BORDENTOWN CITY: City taxes could increase

By Geoffrey Wertime, Staff Writer
   BORDENTOWN CITY — The city is proposing an increase of about 3.5 percent in the municipal tax rate this year.
   Of $4.9 million in the budget this year, which is up about $150,816 from last year, $2,947,391 would be raised through taxation, an increase of about $98,612 over 2008.
   That would lead to a tax rate of 73.2 cents per $100 of assessed home value, a 2.5-cent increase over last year.
   For the owner of a home valued at the city average of $245,981, that would lead to an increase of $61 per year, for a municipal tax bill of about $1,801.
   The City Commission voted unanimously to introduce the budget at its March 23 meeting, in front of about 40 residents. The public hearing is scheduled for 8 p.m. April 27 in City Hall, 324 Farnsworth Ave.
   ”It’s pretty tight because there’s not a whole lot of discretionary money,” Commissioner John Wehrman said Tuesday.
   He said the city does plan to fully fund employee pensions in 2009, electing not to participate in the state deferral program signed into law by Gov.
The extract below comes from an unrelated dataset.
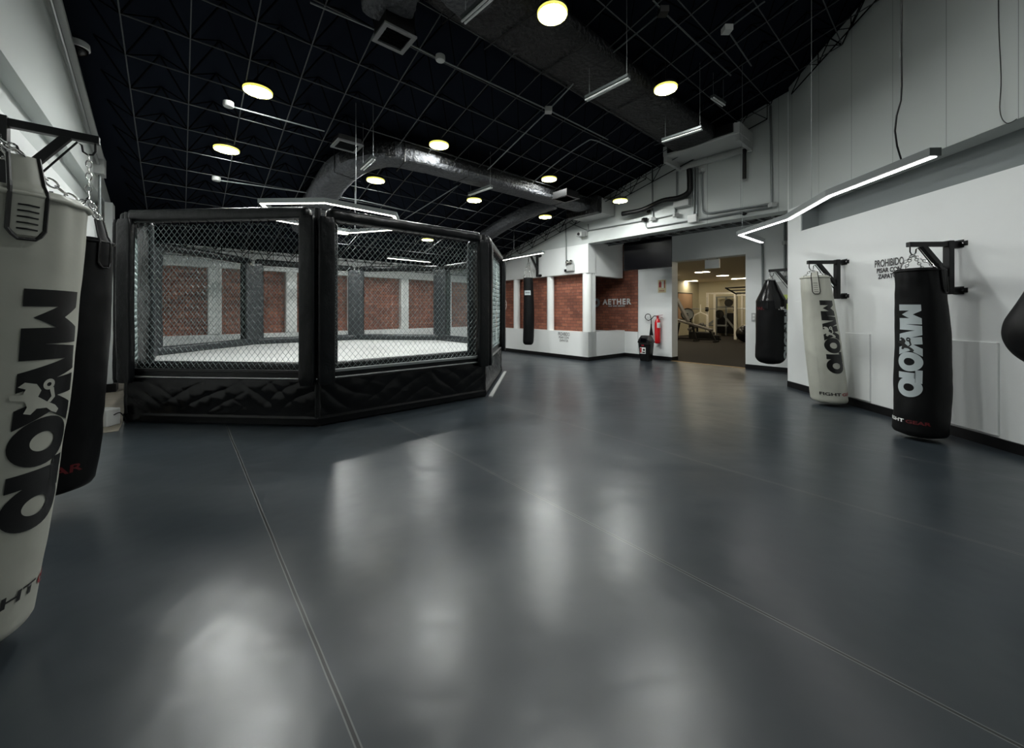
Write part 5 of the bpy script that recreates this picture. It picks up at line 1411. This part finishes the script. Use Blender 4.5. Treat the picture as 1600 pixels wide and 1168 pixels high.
# power rack with barbell
p, g = frame(1128, 19.2)
t = thing('power_rack', 'cream power rack standing in the middle of the gym', 'power rack', tuple(p))
for x in (-.70, .62):
    for y in (0.0, .9):
        mb = MB(); mb.box(x - .045, x + .045, y - .045, y + .045, 0, 2.25, g); up_ = obj('upright', mb, 'rackwhite', t, bevel=.006)
        if y == 0.0:
            mb = MB()
            for k in range(20): mb.box(x - .015, x + .015, -.049, -.046, .25 + k * .09, .28 + k * .09, g)
            obj('holes', mb, 'ink', up_)
mb = MB()
for y in (0, .9): mb.box(-.70, .62, y - .03, y + .03, 2.19, 2.25, g)
for x in (-.70, .62): mb.box(x - .03, x + .03, 0, .9, 2.19, 2.25, g); mb.box(x - .03, x + .03, 0, .9, 0, .08, g)
obj('crossbeams', mb, 'rackwhite', t)
mb = MB(); mb.box(-.76, -.64, -.12, 0, 1.30, 1.50, g); mb.box(.56, .68, -.12, 0, 1.30, 1.50, g); obj('bar_hooks', mb, 'black', t)
t = thing('barbell', 'long steel barbell resting on the power rack', 'barbell', tuple(p + Vector((0, 0, 1.42)) - BD * .14)); mb = MB(); mb.tube([g(-1.5, 0, 0), g(1.2, 0, 0)], .018, 8); obj('bar', mb, 'steel', t)
mb = MB(); mb.tube([g(-1.5, 0, 0), g(-1.0, 0, 0)], .028, 8); mb.tube([g(.95, 0, 0), g(1.3, 0, 0)], .028, 8); obj('sleeves', mb, 'steel', t)
# second rack with monkey bars
p, g = frame(1149, 17.6)
t = thing('power_rack', 'tall cream rack with black pull-up ladder at the right of the gym entrance view', 'power rack', tuple(p))
for x, y in ((0, 0), (.55, 1.1), (1.4, 0), (1.4, 1.1)):
    mb = MB(); mb.box(x - .05, x + .05, y - .05, y + .05, 0, 2.15, g); obj('upright', mb, 'rackwhite', t, bevel=.006)
mb = MB(); mb.box(0, 1.4, -.03, .03, 2.0, 2.06, g); mb.box(.55, 1.4, 1.07, 1.13, 2.0, 2.06, g); obj('crossbeams', mb, 'rackwhite', t)
mb = MB(); mb.tube([g(-.2, -.6, 2.35), g(0.05, 0, 2.08)], .035, 8); mb.tube([g(-.2, -.6, 2.35), g(1.7, -.6, 2.35)], .03, 8); mb.tube([g(-.12, -.3, 2.24), g(1.7, -.3, 2.24)], .025, 8); mb.tube([g(0.0, 0, 2.12), g(1.7, 0, 2.12)], .03, 8); obj('pull_up_ladder', mb, 'black', t)
# incline bench with plates, left
p, g = frame(1072, 17.0)
t = thing('incline_bench', 'dark incline bench at the left of the gym entrance view', 'weight bench', tuple(p))
mb = MB(); mb.beam(g(-.55, 0, .95), g(1.1, 0, .50), .28, .09); obj('seat_pad', mb, 'mat_gray', t, bevel=.02)
mb = MB(); mb.beam(g(-.45, 0, 1.9), g(0.10, 0, .85), .26, .09); obj('back_pad', mb, 'mat_gray', t, bevel=.02)
for a_, c_ in (((-.3, 0), (-.45, 0)), ((.25, .0), (.45, 0)), ((1.0, 0), (1.25, 0))):
    mb = MB(); mb.beam(g(a_[0], 0, .80 if a_[0] < .5 else .5), g(c_[0], 0, 0), .07); mb.beam(g(c_[0], -.25, .03), g(c_[0], .25, .03), .06); obj('leg', mb, 'blackmetal', t)
mb = MB(); mb.beam(g(-.4, 0, .1), g(1.2, 0, .1), .06); obj('base_rail', mb, 'blackmetal', t)
p2 = at(1074, 18.9, 1.15); t = thing('weight_plate', 'round black weight plates on a bar at the left of the gym view', 'weight plates', tuple(p2))
ax = tuple((-BD * .8 + XB * .6).normalized()); mb = MB(); mb.lathe([(.03, -.05), (.30, -.05), (.30, .03), (.26, .045), (.20, .02), (.06, .02), (.05, .05)], (0, 0, 0), 30, ax); obj('plate', mb, 'plastic', t, auto=40)
mb = MB(); mb.lathe([(.235, .034), (.25, .046), (.255, .046), (.255, .03)], (0, 0, 0), 30, ax); obj('plate_ring', mb, 'conduit', t)
mb = MB(); mb.lathe([(.024, -1.2), (.024, .18)], (0, 0, 0), 10, ax); obj('bar', mb, 'steel', t)
mb = MB(); mb.box(-.05, .05, -.05, .05, -1.145, -.05, lambda x, y, z: Vector((x, y, z)) + (BD * .3)); obj('stand', mb, 'blackmetal', t)
# poster frame on the gym wall
aG = GA1 - .03; pf = None
u, v = ray(1071, 480); s_ = (GA1) / (CA - SA * u); o_ = Vector((u * s_, s_, 1.55)); t = thing('framed_poster', 'orange tinted framed poster on the left wall of the gym', 'poster', tuple(o_))
fr_ = lambda x, y, z: BD * x - AD * y + Vector((0, 0, z))
mb = MB(); mb.box(-1.0, .75, 0.0, .05, -.7, .75, fr_); obj('frame', mb, 'black', t); mb = MB(); mb.box(-.95, .70, .05, .055, -.65, .70, fr_); obj('print', mb, 'picture', t)
# cable machine behind
p, g = frame(1130, 20.8)
t = thing('cable_machine', 'dark cable machine behind the power rack', 'gym machine', tuple(p))
mb = MB()
for x in (-.35, .15, .65): mb.box(x - .04, x + .04, -.04, .04, 0, 2.1, g)
mb.box(-.35, .65, -.04, .04, 2.04, 2.1, g); mb.box(-.35, .65, -.04, .04, 1.5, 1.56, g); obj('tower_frame', mb, 'conduit', t)
mb = MB(); mb.box(-.28, .08, -.06, .06, .1, 1.1, g); mb.box(.22, .58, -.06, .06, .1, 1.2, g); obj('weight_stacks', mb, 'black', t)
mb = MB(); mb.beam(g(.0, -.4, 1.3), g(.9, -.5, .2), .08); mb.beam(g(-.9, -.4, .35), g(-.1, -.4, .95), .1); mb.box(-.9, .4, -.7, -.4, .50, .58, g); mb.box(-.7, -.62, -.6, -.5, 0, .5, g); obj('lever_arms', mb, 'conduit', t)
mb = MB(); mb.lathe([(.03, -.04), (.22, -.04), (.22, .04), (.03, .04)], g(.0, -.5, 1.15), 20, tuple(-BD)); mb.lathe([(.03, -.04), (.2, -.04), (.2, .04), (.03, .04)], g(.35, -.2, 1.75), 20, tuple(-BD)); obj('pulleys', mb, 'plastic', t)
# dip handle stand, dumbbells on the floor, ball, bench right
p, g = frame(1094.5, 19.5); t = thing('handle_stand', 'slim steel stand with loop handle left of the power rack', 'gym stand', tuple(p))
mb = MB(); mb.tube([g(-.35, 0, .0), g(-.35, 0, 1.0), g(-.30, 0, 1.1), g(.0, 0, 1.25), g(.30, 0, 1.1), g(.35, 0, 1.0), g(.35, 0, .0)], .03, 8); mb.tube([g(0, 0, 1.25), g(0, 0, 1.65)], .03, 8); mb.tube([g(-.4, -.2, .02), g(.4, -.2, .02)], .03, 6); mb.tube([g(-.35, -.2, .02), g(-.35, .2, .02)], .03, 6); mb.tube([g(.35, -.2, .02), g(.35, .2, .02)], .03, 6); obj('tube_frame', mb, 'rackwhite', t, auto=50)
p, g = frame(1093, 18.0); t = thing('exercise_machine', 'low dark exercise machine on the gym floor beside the stand', 'gym machine', tuple(p))
mb = MB(); mb.beam(g(-.5, 0, .42), g(.15, 0, .72), .3, .1); obj('seat_pad', mb, 'mat_gray', t, bevel=.02)
mb = MB(); mb.box(-.4, .6, -.25, .25, .04, .34, g); mb.box(.2, .9, -.15, .15, 0, .22, g); mb.box(-.5, .95, -.05, .05, 0, .08, g); mb.beam(g(-.1, 0, .3), g(-.1, 0, .55), .08); obj('base', mb, 'black', t, bevel=.03)
p = at(1165, 16.2, .34); t = thing('exercise_ball', 'black exercise ball at the right edge of the gym entrance', 'ball', (p.x, p.y, 0.0)); mb = MB(); mb.lathe([(.36 * math.sin(PI * k / 16) + .001, .36 - .36 * math.cos(PI * k / 16)) for k in range(17)], (0, 0, 0), 28); obj('ball_body', mb, 'plastic', t, smooth=True)
p, g = frame(1162, 20.9); t = thing('padded_machine', 'maroon padded machine at the right of the gym view', 'gym machine', tuple(p))
mb = MB(); mb.box(-.35, .6, -.2, .2, 1.05, 1.25, g); obj('pad', mb, 'maroon', t, bevel=.05); mb = MB(); mb.box(-.3, -.22, -.05, .05, 0, 1.05, g); mb.box(.4, .48, -.05, .05, 0, 1.05, g); mb.box(-.3, .6, -.05, .05, .62, .68, g); obj('frame', mb, 'blackmetal', t)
Jon Corzine on March 18.
   The program lets municipalities choose to halve their payment into the Public Employees Retirement System and the Police and Firemen’s Retirement System for this year only, and then make up the deferred amount — along with its regular pension payments —over the next 15 years, with interest.
   Deputy Mayor James Lynch said Tuesday he was “extremely happy” with the budget, particularly the city’s ability to make the full pension payment.
   ”We could’ve deferred that, but we thought it was a bad practice to do it, and we’d only have to pay it later,” he said.